Systems Integration / HMI / Optimization

Simulator training boosts competence, confidence

Better trained operators can help increase plant safety, reduce start-up time and the number of unplanned shutdowns.

By Keith Larson

Your most seasoned operators are an indispensable source of operational insight. As such, their role in orienting new operators to an unfamiliar process is not to be underestimated. Indeed, "on-the-board" training with more experienced operators remains the dominant methodology for operator training used in the process industries today (see figure).

But training on the real process does have real limitations—especially when it comes to dealing with abnormal situations that you hope the actual process never goes through. The same goes for occasional planned activities, such as plant shutdowns and start-ups, which today happen increasingly infrequently as companies push for ever higher asset utilization rates. And the ongoing retirement of experienced operators has only made this situation worse. 

Integration Key to Realism

Like the flight simulators airlines use to train pilots in routine tasks and not-so-routine eventualities, high fidelity process simulators are used by a growing number of process manufacturers to ensure operator competence and to instill confidence in dealing with both the planned and unexpected. A training platform that is closely integrated with a plant's operations platform makes it possible to closely replicate process behavior and response within a safe, simulated environment.

High resolution training simulators present an added benefit in that new ways of controlling the process can be shaken down prior to implementation. New code, new control scenarios and new approaches to user interface design can all be tested and tweaked in a realistic environment a step removed from the actual process.

Better trained operators can help increase overall plant safety, reduce start-up time as well as the number of unplanned shutdowns. With a simulator, process operators and instrument technicians can learn to master the process in a safe and realistic environment. A simulator is also a powerful tool for engineering testing and optimization studies to improve productivity and energy savings. Trained operators and tested process control result in higher returns as both product quality and productivity are improved.

Tight integration of a simulator with the actual plant control system leads to the most faithful representation of process performance—both initially and over time. The ABB System 800xA Simulator, for example, uses the same engineering data, visualization and control logic as the System 800xA environment, but connected to a dynamic process model. This means that the simulation environment more precisely reflects the control system's real-world performance, and is much easier to maintain as changes are made. In addition to being able to simulate the various functions of the control system, it supports essential simulator functions for training purposes, including the ability to set initial conditions, capture snap shots and freeze/resume process dynamics.

Simulation's Real ROI

For a new plant, use of an operator training simulator can contribute to shorter initial start-up, better operator performance and help to prevent trips and incidents. It allows the testing of operational procedures and the tweaking of display and control strategies before initial start-up, when changes are always easier and less risky to make. Further, an integrated simulation environment provides a platform for optimization studies and knowledge capture.
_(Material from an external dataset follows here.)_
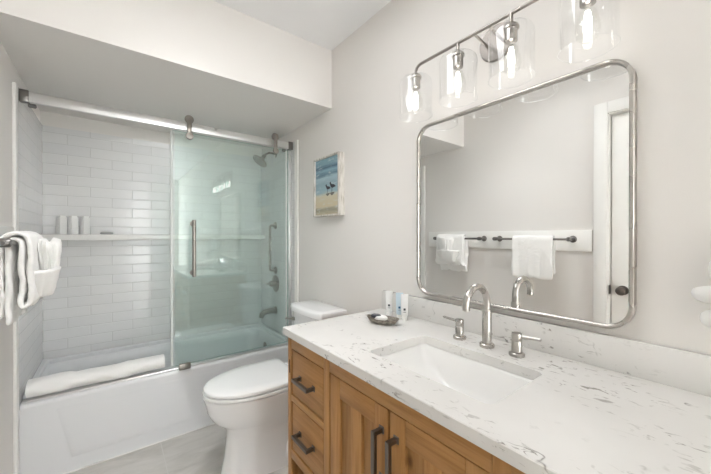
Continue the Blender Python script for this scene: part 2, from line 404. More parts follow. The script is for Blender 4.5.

And while the direct benefit of using a training simulator is difficult to quantify, a recent survey by the Electric Power Research Institute (EPRI) indicated an average yearly saving of about $4,500 per megawatt of generating capacity. These savings are attributed to reduced training costs, improvements in plant availability, fewer environmental excursions and reduced damage to equipment. A little bit of math indicates a three-month payback for the typical power generation facility and begs the question: In what scenario would you not invest in a training simulator?